Georgetown University has recently announced that former Colombian president Álvaro Uribe will be named a “distinguished scholar in the practice of global leadership,” and will soon begin giving seminars at the university’s Edmund A. Walsh School of Foreign Service (SFS). Uribe has said it is a “great honor” for him, and that his “greatest wish and happiness is to contribute in the continuous emergence of future leaders.”
Action details here.
- More than 3 million Colombians (out of a population of about 40 million) have been forced to flee their homes, giving Colombia the second-largest population of internally displaced persons in the world after Sudan.
- More than 70 members of the Colombian Congress are under criminal investigation or have been convicted for allegedly collaborating with the paramilitaries. Nearly all these congresspersons are members of President Uribe’s coalition in Congress, and the Uribe administration repeatedly undermined the investigations and discredited the Supreme Court justices who started them.
- Colombia has the highest rate of killings of trade unionists in the world. A clandestine gravesite of 2,000 non-identified bodies was recently discovered directly beside a military base in La Macarena, in central Colombia. When the news became public, Uribe flew to the Macarena and said publicly that accusing the armed forces of human rights abuses was a tactic used by the guerrilla. These comments put the lives of those victims who spoke at the event in grave danger.
- Starting in 2008, reports came out that the Colombian military was luring poor young men from their homes with promises of employment, then killing them and presenting them as combat casualties. The practice not only served to stack battle statistics, but also financially benefited the soldiers involved, as Uribe’s government had, since 2005, awarded monetary and vacation bonuses for each insurgent killed. Human rights groups cite 3,000 or more “false positives”.
A ‘distinguished scholar in the practice of global leadership‘, just as torturers teach law it seems the empire is intent on ensuring future generations of elite war criminals. Georgetown is also a Jesuit university, so is this furthering the right wing Catholic’s elite war on progressives/leftists, this is hardly taking the side of justice by honouring Uribe. Although Jesuits are not in the majority on the Board of Directors, if this is not their choice they should have the courage to speak out as opposition is growing from other catholic grassroots groups and human rights organisations.

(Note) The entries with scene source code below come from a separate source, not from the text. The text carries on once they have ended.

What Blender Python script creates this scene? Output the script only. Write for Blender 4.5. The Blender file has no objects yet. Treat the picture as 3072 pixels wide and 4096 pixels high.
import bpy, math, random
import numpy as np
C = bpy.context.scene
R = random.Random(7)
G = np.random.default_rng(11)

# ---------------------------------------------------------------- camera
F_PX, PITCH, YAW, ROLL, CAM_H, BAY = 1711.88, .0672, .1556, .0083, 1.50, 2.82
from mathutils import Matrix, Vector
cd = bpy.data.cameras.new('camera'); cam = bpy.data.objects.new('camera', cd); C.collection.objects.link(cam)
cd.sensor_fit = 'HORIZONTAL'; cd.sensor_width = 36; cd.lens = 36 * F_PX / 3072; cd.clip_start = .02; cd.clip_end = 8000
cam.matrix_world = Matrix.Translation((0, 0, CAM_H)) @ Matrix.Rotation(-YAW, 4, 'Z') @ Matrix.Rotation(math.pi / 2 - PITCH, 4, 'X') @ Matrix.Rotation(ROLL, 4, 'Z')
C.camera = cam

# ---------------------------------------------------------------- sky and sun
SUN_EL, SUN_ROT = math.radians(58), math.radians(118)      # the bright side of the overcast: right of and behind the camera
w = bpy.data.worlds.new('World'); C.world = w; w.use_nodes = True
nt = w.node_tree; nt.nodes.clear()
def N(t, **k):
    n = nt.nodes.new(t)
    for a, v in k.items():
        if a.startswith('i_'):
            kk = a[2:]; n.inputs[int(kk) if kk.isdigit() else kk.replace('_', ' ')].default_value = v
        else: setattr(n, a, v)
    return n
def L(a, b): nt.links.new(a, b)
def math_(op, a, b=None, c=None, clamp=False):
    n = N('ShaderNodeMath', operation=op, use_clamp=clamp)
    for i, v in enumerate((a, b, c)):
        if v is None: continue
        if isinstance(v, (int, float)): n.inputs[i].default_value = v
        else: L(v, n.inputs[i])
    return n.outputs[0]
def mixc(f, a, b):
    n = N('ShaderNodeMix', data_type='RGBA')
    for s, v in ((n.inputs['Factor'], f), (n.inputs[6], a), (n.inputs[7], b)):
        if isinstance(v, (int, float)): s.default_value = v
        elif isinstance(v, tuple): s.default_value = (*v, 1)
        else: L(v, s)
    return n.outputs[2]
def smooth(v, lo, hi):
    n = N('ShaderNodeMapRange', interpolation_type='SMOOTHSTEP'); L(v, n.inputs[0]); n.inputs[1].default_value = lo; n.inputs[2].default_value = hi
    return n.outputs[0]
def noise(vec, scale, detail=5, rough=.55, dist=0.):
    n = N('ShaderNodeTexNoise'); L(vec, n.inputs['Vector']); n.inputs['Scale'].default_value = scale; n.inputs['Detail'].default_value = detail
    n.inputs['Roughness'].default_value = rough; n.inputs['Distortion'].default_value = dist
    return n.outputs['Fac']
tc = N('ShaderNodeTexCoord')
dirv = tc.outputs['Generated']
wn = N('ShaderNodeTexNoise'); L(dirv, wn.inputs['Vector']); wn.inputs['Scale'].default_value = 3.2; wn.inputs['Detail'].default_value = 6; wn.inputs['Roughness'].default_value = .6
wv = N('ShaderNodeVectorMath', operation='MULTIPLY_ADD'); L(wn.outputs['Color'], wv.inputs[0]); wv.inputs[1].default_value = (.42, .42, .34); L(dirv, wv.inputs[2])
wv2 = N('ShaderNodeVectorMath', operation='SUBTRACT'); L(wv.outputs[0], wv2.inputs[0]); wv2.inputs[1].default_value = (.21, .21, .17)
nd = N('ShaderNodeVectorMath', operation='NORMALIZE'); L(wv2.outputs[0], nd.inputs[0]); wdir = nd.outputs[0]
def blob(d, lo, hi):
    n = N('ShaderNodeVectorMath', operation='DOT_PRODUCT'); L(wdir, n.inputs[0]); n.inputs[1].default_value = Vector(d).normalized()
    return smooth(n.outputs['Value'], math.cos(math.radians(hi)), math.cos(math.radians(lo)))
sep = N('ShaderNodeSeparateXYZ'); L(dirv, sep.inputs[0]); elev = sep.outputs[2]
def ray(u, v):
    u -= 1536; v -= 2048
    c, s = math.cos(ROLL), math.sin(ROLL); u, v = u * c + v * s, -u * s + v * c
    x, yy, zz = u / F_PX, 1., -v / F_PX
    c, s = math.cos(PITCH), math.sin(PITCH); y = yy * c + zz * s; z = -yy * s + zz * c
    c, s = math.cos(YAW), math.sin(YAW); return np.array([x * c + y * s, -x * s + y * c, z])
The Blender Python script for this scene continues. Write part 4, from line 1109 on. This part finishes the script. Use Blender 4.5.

Meanwhile the US catholic church, after excommunicating Fr. Roy Bourgeois in 2008 (who founded SOAW) for his views on the ordination of women and for taking part in an ordination of female priests, this year ceased its US foreign mission arm Maryknoll from donating to School of the Americas Watch.They again stated the reason was Bourgeois’ feminism. Roy Bourgeois belonged to The Maryknoll Fathers and Brothers who annually gave $17,000 to SOAW, however they apparently adjudge conforming to misogynistic doctrine more essential than actively stopping the US from training torturers for deployment in Latin America, this is their official statement emailed to me upon my request for clarification-
On May 24, 2010 Father Edward Dougherty, Superior General of the Maryknoll Society, met with Father Roy Bourgeois to discuss the Society’s decision to discontinue financial support to the School of the Americas (SOA) Watch.
Given Father Bourgeois’ central role as the founder and public face of the SOA Watch, Society leadership has determined that it cannot continue its financial support of that organization without giving the impression that it also supports the actions of its leader concerning the issue of women’s ordination. (Those actions led to his automatic excommunication by the Congregation for the Doctrine of the Faith in 2008.)
This decision is not intended to be punitive and is not designed to put pressure on Father Bourgeois, or on the SOA Watch organization and its activities. Maryknoll continues its solidarity with the people of Latin America and the Caribbean, and is unambiguous in its support of the goals of the SOA Watch.



The travesties in Central and South America are usually unreported.My surprise is more that you found access to information like this…not that it exists.
Sign up to SOAW, they keep tabs on what is hidden.
Great letter……and a good example of politispeak when it states:
“… unambiguous in its support of the goals of the SOA Watch..”
Yes, cutting off financial support is a very unambiguous action. I suppose they want us to judge their words rather than their actions.
It’s a very polite ‘Sorry but Fuck You’, I wonder what the internal politics were, it could be a case of they were looking at cost saving measures and saw this as a way of saving the cash while looking all obedient to doctrine to their superiors.